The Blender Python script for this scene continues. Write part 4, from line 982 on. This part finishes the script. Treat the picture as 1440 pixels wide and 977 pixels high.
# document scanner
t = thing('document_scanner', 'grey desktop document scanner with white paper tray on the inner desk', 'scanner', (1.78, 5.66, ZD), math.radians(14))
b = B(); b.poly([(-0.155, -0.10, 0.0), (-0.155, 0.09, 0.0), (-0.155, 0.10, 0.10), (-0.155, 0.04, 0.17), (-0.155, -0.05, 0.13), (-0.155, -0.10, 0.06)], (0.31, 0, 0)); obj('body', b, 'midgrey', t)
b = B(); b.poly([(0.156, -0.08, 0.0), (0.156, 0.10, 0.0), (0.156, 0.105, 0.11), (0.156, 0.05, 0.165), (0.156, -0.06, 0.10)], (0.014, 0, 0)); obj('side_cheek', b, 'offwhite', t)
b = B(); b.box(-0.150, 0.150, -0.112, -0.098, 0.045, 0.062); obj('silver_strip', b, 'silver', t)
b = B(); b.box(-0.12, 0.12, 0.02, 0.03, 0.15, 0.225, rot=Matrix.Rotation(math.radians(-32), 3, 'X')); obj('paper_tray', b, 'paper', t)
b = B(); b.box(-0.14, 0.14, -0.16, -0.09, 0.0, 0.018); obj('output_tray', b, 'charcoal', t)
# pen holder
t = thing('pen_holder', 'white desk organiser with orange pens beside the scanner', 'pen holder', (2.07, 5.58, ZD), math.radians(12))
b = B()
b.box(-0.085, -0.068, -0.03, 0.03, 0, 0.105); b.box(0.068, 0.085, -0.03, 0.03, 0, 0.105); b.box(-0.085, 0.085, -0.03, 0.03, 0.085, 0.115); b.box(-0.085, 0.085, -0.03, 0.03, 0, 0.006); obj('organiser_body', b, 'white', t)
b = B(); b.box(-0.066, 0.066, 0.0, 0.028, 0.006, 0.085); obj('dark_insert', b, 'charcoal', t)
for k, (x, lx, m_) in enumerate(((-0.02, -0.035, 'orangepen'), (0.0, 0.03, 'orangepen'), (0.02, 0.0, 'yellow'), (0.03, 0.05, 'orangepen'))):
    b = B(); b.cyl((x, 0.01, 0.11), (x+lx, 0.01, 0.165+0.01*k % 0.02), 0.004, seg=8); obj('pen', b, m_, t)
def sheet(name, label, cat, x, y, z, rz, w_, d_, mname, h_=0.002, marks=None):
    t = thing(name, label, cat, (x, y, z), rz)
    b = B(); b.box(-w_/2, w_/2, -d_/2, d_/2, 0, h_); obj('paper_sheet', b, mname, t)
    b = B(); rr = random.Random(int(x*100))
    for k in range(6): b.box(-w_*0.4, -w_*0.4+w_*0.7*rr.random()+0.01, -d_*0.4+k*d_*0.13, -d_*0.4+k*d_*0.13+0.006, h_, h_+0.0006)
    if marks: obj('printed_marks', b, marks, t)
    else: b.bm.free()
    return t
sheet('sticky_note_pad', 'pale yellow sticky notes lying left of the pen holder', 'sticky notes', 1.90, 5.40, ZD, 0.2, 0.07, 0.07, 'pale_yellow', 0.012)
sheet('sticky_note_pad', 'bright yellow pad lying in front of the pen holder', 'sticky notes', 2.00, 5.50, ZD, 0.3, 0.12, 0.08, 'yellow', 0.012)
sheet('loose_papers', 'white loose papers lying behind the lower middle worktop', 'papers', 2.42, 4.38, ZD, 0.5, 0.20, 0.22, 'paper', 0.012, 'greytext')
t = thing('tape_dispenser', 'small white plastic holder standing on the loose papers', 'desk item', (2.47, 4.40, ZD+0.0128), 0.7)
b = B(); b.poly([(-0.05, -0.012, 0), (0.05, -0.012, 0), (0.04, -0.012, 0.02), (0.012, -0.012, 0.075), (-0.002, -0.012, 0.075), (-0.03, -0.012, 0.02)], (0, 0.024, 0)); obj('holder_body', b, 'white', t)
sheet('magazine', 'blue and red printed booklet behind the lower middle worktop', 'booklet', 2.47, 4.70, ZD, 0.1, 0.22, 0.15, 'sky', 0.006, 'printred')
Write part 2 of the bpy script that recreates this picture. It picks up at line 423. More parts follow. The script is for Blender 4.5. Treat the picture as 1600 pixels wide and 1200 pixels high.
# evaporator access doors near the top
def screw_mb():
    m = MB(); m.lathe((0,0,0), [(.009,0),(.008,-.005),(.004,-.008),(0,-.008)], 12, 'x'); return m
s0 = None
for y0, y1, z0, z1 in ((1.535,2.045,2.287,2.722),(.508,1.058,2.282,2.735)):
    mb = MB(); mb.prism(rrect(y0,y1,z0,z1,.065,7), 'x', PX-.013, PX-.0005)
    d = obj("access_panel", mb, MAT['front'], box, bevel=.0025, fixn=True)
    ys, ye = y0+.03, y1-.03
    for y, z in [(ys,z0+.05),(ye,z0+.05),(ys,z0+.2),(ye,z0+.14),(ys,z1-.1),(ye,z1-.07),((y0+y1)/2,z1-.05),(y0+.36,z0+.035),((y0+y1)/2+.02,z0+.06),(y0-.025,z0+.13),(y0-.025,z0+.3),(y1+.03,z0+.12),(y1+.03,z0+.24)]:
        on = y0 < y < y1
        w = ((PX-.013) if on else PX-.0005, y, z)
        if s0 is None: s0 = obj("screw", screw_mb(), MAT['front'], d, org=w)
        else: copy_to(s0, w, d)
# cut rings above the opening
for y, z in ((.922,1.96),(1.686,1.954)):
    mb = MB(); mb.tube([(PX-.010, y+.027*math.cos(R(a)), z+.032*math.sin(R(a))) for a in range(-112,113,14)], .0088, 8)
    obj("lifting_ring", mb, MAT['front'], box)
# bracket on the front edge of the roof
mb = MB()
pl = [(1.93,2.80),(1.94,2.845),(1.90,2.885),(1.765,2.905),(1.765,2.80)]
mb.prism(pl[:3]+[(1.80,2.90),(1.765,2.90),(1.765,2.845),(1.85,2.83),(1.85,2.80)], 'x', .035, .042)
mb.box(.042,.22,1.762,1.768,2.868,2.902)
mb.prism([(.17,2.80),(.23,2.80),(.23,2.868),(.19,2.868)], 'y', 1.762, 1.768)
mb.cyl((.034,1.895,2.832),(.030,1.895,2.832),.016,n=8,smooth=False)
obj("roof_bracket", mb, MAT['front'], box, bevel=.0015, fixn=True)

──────

> Exercise aim
Restate each record word for word.

> Reply to the task
The Blender Python script for this scene continues. Write part 4, from line 982 on. This part finishes the script. Treat the picture as 1440 pixels wide and 977 pixels high.
# document scanner
t = thing('document_scanner', 'grey desktop document scanner with white paper tray on the inner desk', 'scanner', (1.78, 5.66, ZD), math.radians(14))
b = B(); b.poly([(-0.155, -0.10, 0.0), (-0.155, 0.09, 0.0), (-0.155, 0.10, 0.10), (-0.155, 0.04, 0.17), (-0.155, -0.05, 0.13), (-0.155, -0.10, 0.06)], (0.31, 0, 0)); obj('body', b, 'midgrey', t)
b = B(); b.poly([(0.156, -0.08, 0.0), (0.156, 0.10, 0.0), (0.156, 0.105, 0.11), (0.156, 0.05, 0.165), (0.156, -0.06, 0.10)], (0.014, 0, 0)); obj('side_cheek', b, 'offwhite', t)
b = B(); b.box(-0.150, 0.150, -0.112, -0.098, 0.045, 0.062); obj('silver_strip', b, 'silver', t)
b = B(); b.box(-0.12, 0.12, 0.02, 0.03, 0.15, 0.225, rot=Matrix.Rotation(math.radians(-32), 3, 'X')); obj('paper_tray', b, 'paper', t)
b = B(); b.box(-0.14, 0.14, -0.16, -0.09, 0.0, 0.018); obj('output_tray', b, 'charcoal', t)
# pen holder
t = thing('pen_holder', 'white desk organiser with orange pens beside the scanner', 'pen holder', (2.07, 5.58, ZD), math.radians(12))
b = B()
b.box(-0.085, -0.068, -0.03, 0.03, 0, 0.105); b.box(0.068, 0.085, -0.03, 0.03, 0, 0.105); b.box(-0.085, 0.085, -0.03, 0.03, 0.085, 0.115); b.box(-0.085, 0.085, -0.03, 0.03, 0, 0.006); obj('organiser_body', b, 'white', t)
b = B(); b.box(-0.066, 0.066, 0.0, 0.028, 0.006, 0.085); obj('dark_insert', b, 'charcoal', t)
for k, (x, lx, m_) in enumerate(((-0.02, -0.035, 'orangepen'), (0.0, 0.03, 'orangepen'), (0.02, 0.0, 'yellow'), (0.03, 0.05, 'orangepen'))):
    b = B(); b.cyl((x, 0.01, 0.11), (x+lx, 0.01, 0.165+0.01*k % 0.02), 0.004, seg=8); obj('pen', b, m_, t)
def sheet(name, label, cat, x, y, z, rz, w_, d_, mname, h_=0.002, marks=None):
    t = thing(name, label, cat, (x, y, z), rz)
    b = B(); b.box(-w_/2, w_/2, -d_/2, d_/2, 0, h_); obj('paper_sheet', b, mname, t)
    b = B(); rr = random.Random(int(x*100))
    for k in range(6): b.box(-w_*0.4, -w_*0.4+w_*0.7*rr.random()+0.01, -d_*0.4+k*d_*0.13, -d_*0.4+k*d_*0.13+0.006, h_, h_+0.0006)
    if marks: obj('printed_marks', b, marks, t)
    else: b.bm.free()
    return t
sheet('sticky_note_pad', 'pale yellow sticky notes lying left of the pen holder', 'sticky notes', 1.90, 5.40, ZD, 0.2, 0.07, 0.07, 'pale_yellow', 0.012)
sheet('sticky_note_pad', 'bright yellow pad lying in front of the pen holder', 'sticky notes', 2.00, 5.50, ZD, 0.3, 0.12, 0.08, 'yellow', 0.012)
sheet('loose_papers', 'white loose papers lying behind the lower middle worktop', 'papers', 2.42, 4.38, ZD, 0.5, 0.20, 0.22, 'paper', 0.012, 'greytext')
t = thing('tape_dispenser', 'small white plastic holder standing on the loose papers', 'desk item', (2.47, 4.40, ZD+0.0128), 0.7)
b = B(); b.poly([(-0.05, -0.012, 0), (0.05, -0.012, 0), (0.04, -0.012, 0.02), (0.012, -0.012, 0.075), (-0.002, -0.012, 0.075), (-0.03, -0.012, 0.02)], (0, 0.024, 0)); obj('holder_body', b, 'white', t)
sheet('magazine', 'blue and red printed booklet behind the lower middle worktop', 'booklet', 2.47, 4.70, ZD, 0.1, 0.22, 0.15, 'sky', 0.006, 'printred')
Write part 2 of the bpy script that recreates this picture. It picks up at line 423. More parts follow. The script is for Blender 4.5. Treat the picture as 1600 pixels wide and 1200 pixels high.
# evaporator access doors near the top
def screw_mb():
    m = MB(); m.lathe((0,0,0), [(.009,0),(.008,-.005),(.004,-.008),(0,-.008)], 12, 'x'); return m
s0 = None
for y0, y1, z0, z1 in ((1.535,2.045,2.287,2.722),(.508,1.058,2.282,2.735)):
    mb = MB(); mb.prism(rrect(y0,y1,z0,z1,.065,7), 'x', PX-.013, PX-.0005)
    d = obj("access_panel", mb, MAT['front'], box, bevel=.0025, fixn=True)
    ys, ye = y0+.03, y1-.03
    for y, z in [(ys,z0+.05),(ye,z0+.05),(ys,z0+.2),(ye,z0+.14),(ys,z1-.1),(ye,z1-.07),((y0+y1)/2,z1-.05),(y0+.36,z0+.035),((y0+y1)/2+.02,z0+.06),(y0-.025,z0+.13),(y0-.025,z0+.3),(y1+.03,z0+.12),(y1+.03,z0+.24)]:
        on = y0 < y < y1
        w = ((PX-.013) if on else PX-.0005, y, z)
        if s0 is None: s0 = obj("screw", screw_mb(), MAT['front'], d, org=w)
        else: copy_to(s0, w, d)
# cut rings above the opening
for y, z in ((.922,1.96),(1.686,1.954)):
    mb = MB(); mb.tube([(PX-.010, y+.027*math.cos(R(a)), z+.032*math.sin(R(a))) for a in range(-112,113,14)], .0088, 8)
    obj("lifting_ring", mb, MAT['front'], box)
# bracket on the front edge of the roof
mb = MB()
pl = [(1.93,2.80),(1.94,2.845),(1.90,2.885),(1.765,2.905),(1.765,2.80)]
mb.prism(pl[:3]+[(1.80,2.90),(1.765,2.90),(1.765,2.845),(1.85,2.83),(1.85,2.80)], 'x', .035, .042)
mb.box(.042,.22,1.762,1.768,2.868,2.902)
mb.prism([(.17,2.80),(.23,2.80),(.23,2.868),(.19,2.868)], 'y', 1.762, 1.768)
mb.cyl((.034,1.895,2.832),(.030,1.895,2.832),.016,n=8,smooth=False)
obj("roof_bracket", mb, MAT['front'], box, bevel=.0015, fixn=True)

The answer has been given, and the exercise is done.